The Qui Tam process is designed to encourage and Whistleblowers or “relaters” to disclose illegal billing arrangements by paying a percentage of any recovery to the relaters for providing “confidential” information. The theory is that these individuals will be providing information with would not otherwise become available. A corollary to this theory is that relaters cannot use “publically available information” as the foundation for a whistleblower or qui tam complaint. 

However, since all corollaries have further clarifications, the courts have also concluded the existence of generally available public information will not preclude whistleblower litigation when the relators are providing more specific and more confidential information. In other words, simply because some general description of a potential problem exists, that does not mean that relators provide specific examples of those types of cases will be precluded from litigation. 

In United States ex rel. Jamison v. McKesson Corp., the Fifth Circuit does a good job of balancing this tension. Mr.

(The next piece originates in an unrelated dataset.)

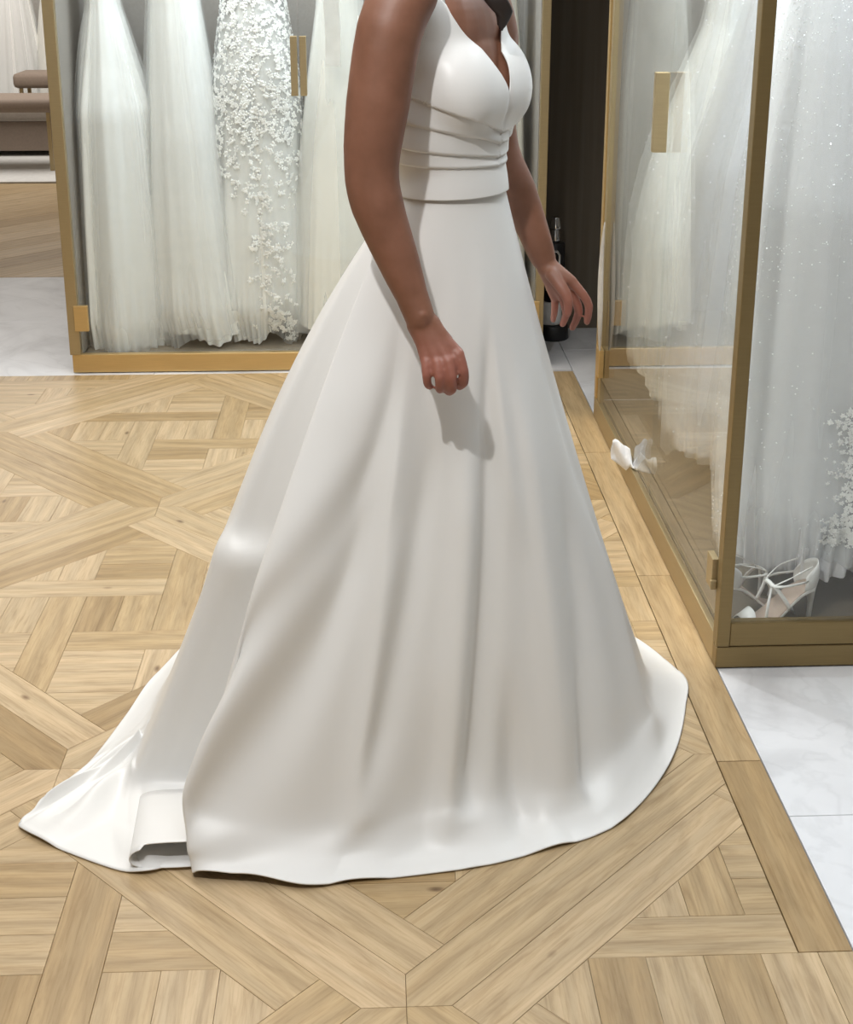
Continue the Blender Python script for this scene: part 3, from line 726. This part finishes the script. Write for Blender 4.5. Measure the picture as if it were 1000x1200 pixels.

Jamison alleged illegal DME joint venture billing arrangements. The defendants asserted the public disclosure bar, claiming that the types of illegal billing arrangements complained of had been publically disclosed by a variety of OIG reports and descriptions. The Court basically concluded as follows:

·         The availability of these generic descriptions of potential problems, no matter how pervasive the conduct might be, is not public disclosure of a specific illegal arrangement.

·         Even though this public information did not constitute a public disclosure bar, the relator’s allegations did not qualify him as a relator because his complaint simply restated the publicly available information and named every possible DME supplier as defendant without any specific information regarding most, if not all, of those defendants.

The Circuit Court noted:

“Were we to rule otherwise, a qui tam relator could arbitrarily select a large group of defendants in any industry in which public disclosure have revealed significant fraud, in hopes that his allegations would prove true for at least a few defendants. We do not countenance such related lotteries, which are quintessentially parasitic suits by opportunistic late-comers who had nothing to do with the exposure of fraud and which the public disclosure bar is designed to prevent.”